Closing San Francisco’s Bay Bridge Is Right Move, Engineers Say
The indefinite closing of the San Francisco-Oakland Bay Bridge after steel rods crashed from a repaired section onto its upper roadway is prudent as authorities assess the structure’s safety, engineers say.
“There’s maybe not a full understanding of what caused that failure in the first place or it wasn’t properly repaired,” said Henry Petroski, a professor of engineering at Duke University in Durham, North Carolina, and author of a 1995 book on the history of bridges. “It could also mean that other parts of the bridge are overstressed, as engineers would put it, or overloaded.”
The Bay Bridge was closed last night after a crossbar and two steel tie rods fell from a section repaired last month, damaging three vehicles and causing minor injuries to one driver. Structural engineers and inspectors are working to determine how long repairs will take, according to a statement from the California Transportation Department, or Caltrans.
“At this time, the bridge is closed until further notice,” Caltrans said in the statement.

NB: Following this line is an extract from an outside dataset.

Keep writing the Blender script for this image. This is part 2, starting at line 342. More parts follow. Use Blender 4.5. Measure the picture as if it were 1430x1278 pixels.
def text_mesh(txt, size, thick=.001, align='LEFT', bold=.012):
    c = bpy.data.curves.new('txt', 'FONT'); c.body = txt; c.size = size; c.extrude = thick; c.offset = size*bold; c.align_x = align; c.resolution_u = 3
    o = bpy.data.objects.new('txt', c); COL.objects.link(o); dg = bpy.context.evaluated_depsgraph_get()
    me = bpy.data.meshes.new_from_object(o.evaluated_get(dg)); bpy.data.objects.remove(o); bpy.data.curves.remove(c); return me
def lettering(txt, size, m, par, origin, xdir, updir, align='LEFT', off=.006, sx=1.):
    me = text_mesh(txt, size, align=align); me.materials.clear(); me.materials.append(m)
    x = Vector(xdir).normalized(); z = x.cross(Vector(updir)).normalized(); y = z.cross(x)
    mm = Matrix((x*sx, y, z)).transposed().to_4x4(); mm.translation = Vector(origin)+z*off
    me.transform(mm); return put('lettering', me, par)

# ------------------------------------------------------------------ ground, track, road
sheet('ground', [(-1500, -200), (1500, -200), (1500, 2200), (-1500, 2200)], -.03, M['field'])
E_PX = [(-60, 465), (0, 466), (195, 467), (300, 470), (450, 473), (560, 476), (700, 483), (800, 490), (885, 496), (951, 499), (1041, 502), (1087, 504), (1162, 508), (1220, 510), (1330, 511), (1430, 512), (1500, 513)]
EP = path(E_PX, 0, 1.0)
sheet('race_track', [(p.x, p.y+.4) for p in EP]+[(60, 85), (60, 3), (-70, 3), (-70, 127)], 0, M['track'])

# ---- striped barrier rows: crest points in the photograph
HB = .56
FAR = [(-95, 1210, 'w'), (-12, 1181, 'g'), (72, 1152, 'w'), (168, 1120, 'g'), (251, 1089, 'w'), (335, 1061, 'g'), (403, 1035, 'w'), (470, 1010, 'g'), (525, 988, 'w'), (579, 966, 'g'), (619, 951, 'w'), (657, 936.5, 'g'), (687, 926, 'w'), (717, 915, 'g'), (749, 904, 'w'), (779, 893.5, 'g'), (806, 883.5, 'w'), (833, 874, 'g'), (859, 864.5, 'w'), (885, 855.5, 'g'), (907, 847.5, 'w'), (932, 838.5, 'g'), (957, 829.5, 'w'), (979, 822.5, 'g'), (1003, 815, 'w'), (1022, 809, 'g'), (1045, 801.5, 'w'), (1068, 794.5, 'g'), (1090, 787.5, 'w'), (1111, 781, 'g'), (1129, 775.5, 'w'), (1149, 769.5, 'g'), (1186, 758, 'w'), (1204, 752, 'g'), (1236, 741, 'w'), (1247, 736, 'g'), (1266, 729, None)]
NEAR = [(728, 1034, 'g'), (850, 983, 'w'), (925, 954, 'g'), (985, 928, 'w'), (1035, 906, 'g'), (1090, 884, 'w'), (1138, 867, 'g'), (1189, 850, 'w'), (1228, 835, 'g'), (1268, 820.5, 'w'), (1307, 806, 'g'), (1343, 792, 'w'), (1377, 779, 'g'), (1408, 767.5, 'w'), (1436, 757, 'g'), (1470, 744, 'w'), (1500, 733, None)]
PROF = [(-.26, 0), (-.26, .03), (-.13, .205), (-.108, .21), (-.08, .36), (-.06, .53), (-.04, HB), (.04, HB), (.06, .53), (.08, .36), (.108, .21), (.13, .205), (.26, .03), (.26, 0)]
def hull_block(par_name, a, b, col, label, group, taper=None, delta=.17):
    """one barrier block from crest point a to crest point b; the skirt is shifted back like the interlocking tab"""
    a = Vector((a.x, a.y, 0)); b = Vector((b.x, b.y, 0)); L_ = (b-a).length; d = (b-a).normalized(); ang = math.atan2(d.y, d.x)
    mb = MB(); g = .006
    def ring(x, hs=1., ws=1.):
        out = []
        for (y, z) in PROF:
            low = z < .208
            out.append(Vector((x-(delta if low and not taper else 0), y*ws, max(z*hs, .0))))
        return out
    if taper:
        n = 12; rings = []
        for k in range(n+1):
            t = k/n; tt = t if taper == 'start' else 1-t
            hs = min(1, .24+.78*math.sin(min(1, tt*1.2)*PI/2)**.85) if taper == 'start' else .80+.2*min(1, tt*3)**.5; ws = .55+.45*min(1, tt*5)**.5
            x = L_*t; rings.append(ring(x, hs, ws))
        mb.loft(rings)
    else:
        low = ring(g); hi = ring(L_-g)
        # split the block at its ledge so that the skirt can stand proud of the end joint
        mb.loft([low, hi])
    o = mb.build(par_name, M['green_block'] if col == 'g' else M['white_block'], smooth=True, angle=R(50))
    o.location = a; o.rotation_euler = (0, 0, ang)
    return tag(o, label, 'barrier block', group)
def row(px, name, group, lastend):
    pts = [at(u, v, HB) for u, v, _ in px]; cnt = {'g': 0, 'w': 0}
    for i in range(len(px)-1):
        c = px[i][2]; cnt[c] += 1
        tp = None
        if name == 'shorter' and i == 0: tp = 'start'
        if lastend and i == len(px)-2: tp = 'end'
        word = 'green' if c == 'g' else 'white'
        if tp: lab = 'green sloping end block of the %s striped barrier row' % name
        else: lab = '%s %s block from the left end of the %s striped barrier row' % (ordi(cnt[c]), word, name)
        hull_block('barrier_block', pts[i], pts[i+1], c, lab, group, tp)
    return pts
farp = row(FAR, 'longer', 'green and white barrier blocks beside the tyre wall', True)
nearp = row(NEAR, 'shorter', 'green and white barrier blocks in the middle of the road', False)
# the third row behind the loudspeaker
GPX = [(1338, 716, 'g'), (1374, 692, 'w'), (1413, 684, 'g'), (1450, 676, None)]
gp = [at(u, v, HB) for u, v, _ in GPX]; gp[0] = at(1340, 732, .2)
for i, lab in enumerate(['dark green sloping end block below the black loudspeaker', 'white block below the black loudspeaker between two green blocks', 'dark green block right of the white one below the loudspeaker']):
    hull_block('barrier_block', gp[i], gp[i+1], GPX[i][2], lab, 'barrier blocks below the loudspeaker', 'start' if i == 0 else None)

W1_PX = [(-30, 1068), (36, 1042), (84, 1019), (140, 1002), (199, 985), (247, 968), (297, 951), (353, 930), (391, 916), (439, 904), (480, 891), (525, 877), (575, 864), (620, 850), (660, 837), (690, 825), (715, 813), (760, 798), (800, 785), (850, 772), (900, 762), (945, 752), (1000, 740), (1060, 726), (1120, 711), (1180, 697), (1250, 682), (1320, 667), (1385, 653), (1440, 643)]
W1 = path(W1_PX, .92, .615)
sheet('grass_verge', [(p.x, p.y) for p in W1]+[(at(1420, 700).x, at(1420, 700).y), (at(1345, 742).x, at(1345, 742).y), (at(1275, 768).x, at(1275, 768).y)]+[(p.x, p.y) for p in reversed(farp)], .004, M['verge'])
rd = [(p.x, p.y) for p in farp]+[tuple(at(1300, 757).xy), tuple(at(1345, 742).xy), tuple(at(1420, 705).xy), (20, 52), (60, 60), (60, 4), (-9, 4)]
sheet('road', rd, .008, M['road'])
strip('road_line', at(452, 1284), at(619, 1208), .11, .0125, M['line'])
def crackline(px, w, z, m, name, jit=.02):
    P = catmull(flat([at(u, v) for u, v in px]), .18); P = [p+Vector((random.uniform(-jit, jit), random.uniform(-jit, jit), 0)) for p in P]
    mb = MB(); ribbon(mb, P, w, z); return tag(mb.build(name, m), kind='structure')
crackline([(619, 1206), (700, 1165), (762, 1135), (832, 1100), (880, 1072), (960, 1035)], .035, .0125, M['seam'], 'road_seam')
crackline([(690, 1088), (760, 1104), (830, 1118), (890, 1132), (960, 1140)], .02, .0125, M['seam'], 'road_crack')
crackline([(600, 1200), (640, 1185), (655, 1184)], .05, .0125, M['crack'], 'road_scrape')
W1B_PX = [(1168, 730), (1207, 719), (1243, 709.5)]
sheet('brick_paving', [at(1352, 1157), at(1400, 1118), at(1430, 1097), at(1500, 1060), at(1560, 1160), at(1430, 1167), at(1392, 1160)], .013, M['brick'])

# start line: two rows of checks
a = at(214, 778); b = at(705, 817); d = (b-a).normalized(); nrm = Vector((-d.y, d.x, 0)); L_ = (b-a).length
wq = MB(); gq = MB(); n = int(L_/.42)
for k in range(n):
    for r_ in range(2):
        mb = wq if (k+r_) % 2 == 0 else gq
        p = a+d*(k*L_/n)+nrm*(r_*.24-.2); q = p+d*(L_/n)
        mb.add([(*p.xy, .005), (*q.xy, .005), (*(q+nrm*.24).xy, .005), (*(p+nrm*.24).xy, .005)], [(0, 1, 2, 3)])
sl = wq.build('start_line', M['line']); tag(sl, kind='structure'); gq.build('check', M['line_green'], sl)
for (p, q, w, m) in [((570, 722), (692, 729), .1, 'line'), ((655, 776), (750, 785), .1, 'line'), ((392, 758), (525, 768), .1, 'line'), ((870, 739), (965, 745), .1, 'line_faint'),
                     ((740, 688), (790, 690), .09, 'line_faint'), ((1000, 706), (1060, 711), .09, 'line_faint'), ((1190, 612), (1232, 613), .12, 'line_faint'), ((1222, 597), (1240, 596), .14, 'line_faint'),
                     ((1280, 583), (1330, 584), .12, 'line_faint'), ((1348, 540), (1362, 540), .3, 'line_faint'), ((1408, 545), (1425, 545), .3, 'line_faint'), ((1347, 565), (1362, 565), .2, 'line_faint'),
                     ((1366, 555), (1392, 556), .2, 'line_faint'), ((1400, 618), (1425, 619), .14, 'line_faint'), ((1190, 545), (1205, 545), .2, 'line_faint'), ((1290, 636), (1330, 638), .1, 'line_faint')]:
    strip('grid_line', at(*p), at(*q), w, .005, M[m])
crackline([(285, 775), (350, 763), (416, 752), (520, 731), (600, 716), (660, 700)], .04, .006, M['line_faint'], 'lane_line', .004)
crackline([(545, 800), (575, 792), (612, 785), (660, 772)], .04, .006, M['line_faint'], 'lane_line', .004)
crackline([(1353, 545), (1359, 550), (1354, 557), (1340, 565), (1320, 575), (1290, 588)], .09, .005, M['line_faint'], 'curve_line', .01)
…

About 280,000 vehicles cross the bridge on an average day, compared with 137,500 using New York’s Brooklyn Bridge, according to the Bay Bridge Web site.
The 8.4 mile (13.5-kilometer) span, built in 1936, was damaged during the magnitude 6.9 Loma Prieta earthquake that killed 63 people and caused $7.8 billion of damage around the Bay area in 1989. A $5.49 billion replacement of the eastern span of the bridge is under construction and due to be completed in four years.
Labor Day Fix
The bridge was shuttered during last month’s Labor Day holiday weekend so engineers could replace a 300-foot (91-meter) double-deck section, as part of larger plans to make the structure able to withstand earthquakes.
“Most of these types of problems don’t show up until a few years after they’re installed,” said Jack Moehle, a professor of structural engineering at the University of California, Berkeley. “It’s a little surprising in this case that it happened six weeks after they installed it.”
More than 26 percent of the 600,905 bridges in the U.S. are either structurally deficient or functionally obsolete, the American Society of Civil Engineers said in its quadrennial report on the nation’s infrastructure, released March 25.
The number of deficient and obsolete bridges in urban areas is increasing, and authorities would have to raise spending on bridge repair to $17 billion annually, from $10.5 billion now, to “substantially improve” the state of U.S. bridges, the group said.